## Exercise task
Extract all lines that hold the string "scene".

** START **

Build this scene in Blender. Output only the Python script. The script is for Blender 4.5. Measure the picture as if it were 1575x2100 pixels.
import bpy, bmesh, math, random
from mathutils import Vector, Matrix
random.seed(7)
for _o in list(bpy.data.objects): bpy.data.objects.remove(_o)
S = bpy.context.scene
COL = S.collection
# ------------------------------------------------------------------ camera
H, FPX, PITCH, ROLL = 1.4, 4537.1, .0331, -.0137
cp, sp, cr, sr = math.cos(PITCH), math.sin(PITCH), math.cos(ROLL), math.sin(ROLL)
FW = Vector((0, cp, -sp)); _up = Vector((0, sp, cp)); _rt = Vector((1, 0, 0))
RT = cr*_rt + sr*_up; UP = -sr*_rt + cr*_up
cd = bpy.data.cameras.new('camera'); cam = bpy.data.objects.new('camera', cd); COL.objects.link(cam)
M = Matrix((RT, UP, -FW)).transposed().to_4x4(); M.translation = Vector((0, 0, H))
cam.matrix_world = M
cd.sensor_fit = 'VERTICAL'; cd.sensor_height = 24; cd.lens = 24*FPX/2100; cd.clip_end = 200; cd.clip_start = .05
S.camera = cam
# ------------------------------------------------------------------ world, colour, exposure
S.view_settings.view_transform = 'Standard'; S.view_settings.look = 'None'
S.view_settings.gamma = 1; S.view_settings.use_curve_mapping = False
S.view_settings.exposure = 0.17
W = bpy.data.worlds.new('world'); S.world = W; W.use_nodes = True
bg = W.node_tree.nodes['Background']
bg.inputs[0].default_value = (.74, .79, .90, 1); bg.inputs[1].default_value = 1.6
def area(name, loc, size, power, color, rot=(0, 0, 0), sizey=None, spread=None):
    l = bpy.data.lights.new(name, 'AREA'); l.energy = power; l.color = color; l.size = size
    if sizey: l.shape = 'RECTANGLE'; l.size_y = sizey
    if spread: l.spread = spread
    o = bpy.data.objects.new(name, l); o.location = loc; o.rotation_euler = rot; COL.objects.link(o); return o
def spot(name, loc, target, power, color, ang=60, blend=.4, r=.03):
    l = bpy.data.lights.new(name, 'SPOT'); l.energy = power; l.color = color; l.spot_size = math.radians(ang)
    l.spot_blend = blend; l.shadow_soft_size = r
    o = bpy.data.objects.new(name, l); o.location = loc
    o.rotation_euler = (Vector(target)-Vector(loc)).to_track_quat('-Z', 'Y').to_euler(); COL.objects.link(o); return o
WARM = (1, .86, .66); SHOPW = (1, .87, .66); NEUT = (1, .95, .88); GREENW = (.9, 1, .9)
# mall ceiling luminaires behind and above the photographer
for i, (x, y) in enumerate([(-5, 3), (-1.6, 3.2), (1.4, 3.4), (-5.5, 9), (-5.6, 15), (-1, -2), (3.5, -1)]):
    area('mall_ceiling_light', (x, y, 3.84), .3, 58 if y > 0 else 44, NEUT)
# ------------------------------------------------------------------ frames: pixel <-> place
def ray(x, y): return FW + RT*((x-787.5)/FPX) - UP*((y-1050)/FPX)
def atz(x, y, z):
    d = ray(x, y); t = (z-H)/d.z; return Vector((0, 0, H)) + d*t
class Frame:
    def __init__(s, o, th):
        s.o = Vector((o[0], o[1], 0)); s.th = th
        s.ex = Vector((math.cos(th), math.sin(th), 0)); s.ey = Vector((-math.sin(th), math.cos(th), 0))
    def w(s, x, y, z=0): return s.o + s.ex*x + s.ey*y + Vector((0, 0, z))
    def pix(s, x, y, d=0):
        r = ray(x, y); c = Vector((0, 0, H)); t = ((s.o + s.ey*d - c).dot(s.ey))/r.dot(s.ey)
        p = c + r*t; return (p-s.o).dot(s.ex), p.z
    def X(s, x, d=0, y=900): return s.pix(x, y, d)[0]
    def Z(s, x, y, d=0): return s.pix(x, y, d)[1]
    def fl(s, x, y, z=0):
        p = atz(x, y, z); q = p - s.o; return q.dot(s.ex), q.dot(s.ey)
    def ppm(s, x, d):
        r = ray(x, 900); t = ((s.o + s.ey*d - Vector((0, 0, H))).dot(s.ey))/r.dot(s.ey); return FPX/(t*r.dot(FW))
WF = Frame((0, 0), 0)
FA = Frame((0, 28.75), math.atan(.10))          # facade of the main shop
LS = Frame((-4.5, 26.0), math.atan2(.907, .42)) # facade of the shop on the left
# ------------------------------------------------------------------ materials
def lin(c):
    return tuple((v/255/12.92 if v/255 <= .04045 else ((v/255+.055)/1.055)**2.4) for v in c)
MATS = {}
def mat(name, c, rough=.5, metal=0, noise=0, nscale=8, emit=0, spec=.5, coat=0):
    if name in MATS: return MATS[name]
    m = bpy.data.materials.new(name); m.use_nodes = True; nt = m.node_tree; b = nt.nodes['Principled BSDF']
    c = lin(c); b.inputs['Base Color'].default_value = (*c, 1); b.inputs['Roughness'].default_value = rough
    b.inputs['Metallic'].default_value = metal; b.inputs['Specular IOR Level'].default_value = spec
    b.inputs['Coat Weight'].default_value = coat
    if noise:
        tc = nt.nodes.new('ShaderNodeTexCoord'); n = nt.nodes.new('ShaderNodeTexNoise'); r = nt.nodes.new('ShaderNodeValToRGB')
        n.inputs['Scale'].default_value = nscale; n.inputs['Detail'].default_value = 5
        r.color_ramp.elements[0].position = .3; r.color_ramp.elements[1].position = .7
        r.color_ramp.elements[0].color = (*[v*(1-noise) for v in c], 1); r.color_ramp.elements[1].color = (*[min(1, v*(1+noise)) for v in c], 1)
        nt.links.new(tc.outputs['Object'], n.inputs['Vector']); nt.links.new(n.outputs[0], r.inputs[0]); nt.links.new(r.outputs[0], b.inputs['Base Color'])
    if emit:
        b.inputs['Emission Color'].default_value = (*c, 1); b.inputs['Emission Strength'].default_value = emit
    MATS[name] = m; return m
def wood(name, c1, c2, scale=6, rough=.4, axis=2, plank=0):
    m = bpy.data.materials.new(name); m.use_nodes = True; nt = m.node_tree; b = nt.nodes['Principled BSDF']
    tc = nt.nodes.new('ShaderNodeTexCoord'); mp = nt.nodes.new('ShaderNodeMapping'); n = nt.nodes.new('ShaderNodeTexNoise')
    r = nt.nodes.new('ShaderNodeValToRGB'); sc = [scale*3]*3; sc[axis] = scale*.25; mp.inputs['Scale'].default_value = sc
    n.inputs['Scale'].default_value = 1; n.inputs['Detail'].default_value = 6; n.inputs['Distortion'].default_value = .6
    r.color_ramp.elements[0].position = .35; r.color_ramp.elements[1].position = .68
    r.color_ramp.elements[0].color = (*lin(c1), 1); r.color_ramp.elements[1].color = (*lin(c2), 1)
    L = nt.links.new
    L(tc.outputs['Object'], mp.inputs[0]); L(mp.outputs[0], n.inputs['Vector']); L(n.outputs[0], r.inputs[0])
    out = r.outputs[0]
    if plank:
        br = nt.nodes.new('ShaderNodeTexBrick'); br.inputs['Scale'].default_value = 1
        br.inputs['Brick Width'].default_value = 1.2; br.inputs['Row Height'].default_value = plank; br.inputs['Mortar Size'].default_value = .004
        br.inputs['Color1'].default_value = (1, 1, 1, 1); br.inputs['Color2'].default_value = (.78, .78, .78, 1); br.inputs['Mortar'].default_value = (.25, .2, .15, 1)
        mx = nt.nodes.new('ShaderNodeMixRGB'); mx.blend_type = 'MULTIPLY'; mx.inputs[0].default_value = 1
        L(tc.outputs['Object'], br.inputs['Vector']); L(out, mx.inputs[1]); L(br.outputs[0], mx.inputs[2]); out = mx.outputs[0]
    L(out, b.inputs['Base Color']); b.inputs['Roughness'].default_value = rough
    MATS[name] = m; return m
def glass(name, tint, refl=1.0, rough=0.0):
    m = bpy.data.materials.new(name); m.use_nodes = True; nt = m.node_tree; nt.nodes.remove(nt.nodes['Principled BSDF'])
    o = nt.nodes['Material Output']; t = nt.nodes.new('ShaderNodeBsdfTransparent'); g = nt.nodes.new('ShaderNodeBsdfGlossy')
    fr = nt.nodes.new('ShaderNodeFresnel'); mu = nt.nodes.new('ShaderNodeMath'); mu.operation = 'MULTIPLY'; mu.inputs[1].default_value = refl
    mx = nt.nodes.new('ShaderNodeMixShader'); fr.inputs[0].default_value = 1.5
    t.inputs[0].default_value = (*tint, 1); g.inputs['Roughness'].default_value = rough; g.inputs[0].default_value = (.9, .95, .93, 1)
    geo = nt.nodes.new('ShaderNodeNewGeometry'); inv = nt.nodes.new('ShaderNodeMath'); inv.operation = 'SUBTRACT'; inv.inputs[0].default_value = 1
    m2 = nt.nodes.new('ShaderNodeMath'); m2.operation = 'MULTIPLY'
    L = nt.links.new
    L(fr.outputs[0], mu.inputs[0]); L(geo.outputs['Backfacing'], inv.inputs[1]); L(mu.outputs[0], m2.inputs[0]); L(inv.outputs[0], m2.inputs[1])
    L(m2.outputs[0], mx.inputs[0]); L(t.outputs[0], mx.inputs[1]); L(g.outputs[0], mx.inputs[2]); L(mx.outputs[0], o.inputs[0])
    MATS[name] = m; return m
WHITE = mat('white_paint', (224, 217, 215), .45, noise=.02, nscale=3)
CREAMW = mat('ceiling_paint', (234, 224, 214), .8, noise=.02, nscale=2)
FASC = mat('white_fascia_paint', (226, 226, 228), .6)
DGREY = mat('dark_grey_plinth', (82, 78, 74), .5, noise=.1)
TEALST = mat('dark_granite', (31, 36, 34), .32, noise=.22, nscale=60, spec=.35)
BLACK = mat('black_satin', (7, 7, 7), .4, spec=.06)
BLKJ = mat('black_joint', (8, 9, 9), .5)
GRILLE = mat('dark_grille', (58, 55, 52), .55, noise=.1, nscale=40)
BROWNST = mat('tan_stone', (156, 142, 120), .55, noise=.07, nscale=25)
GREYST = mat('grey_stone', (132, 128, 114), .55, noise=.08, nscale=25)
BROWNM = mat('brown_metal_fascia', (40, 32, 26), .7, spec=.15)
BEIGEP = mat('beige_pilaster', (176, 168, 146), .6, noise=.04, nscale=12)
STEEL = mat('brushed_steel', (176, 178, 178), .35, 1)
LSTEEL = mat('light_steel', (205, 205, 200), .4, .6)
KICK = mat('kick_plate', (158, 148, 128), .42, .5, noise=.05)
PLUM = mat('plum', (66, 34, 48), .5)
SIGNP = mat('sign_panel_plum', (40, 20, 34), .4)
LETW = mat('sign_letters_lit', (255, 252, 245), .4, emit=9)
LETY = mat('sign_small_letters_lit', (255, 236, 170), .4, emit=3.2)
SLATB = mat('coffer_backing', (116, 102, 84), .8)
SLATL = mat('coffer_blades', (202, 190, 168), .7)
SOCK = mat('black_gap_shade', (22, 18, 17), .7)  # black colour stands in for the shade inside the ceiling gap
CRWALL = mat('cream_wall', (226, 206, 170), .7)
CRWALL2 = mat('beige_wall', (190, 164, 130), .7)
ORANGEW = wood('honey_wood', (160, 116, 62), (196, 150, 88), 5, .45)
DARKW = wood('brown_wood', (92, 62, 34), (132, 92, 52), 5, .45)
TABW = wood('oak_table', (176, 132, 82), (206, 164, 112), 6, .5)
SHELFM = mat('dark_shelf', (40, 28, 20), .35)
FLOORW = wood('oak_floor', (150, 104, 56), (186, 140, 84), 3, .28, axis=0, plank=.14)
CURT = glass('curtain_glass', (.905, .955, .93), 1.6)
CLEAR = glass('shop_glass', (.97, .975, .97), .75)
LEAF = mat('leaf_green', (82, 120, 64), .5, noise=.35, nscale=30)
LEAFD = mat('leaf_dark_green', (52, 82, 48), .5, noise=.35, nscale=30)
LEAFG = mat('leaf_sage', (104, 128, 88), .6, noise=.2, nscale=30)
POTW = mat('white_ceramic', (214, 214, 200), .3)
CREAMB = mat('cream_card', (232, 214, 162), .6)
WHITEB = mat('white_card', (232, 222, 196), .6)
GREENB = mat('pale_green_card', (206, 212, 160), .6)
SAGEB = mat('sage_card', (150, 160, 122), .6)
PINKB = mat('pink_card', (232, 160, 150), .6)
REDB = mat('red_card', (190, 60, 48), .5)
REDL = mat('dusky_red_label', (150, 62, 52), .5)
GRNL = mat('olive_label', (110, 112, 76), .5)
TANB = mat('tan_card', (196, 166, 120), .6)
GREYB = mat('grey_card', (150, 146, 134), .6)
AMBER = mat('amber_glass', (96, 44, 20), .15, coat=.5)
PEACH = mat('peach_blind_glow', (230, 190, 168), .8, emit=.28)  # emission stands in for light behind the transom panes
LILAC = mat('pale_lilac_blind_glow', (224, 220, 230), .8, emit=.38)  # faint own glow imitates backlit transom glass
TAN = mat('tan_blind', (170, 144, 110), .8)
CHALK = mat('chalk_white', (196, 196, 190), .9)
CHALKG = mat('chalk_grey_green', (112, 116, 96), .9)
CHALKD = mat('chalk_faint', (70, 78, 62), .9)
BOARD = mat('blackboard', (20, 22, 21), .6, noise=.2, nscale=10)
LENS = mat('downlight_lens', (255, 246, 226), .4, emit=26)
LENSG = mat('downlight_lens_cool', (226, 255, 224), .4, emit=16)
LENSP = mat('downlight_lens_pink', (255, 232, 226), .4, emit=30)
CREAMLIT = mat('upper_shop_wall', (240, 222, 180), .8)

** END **

## Answer for the task
Build this scene in Blender. Output only the Python script. The script is for Blender 4.5. Measure the picture as if it were 1575x2100 pixels.
S = bpy.context.scene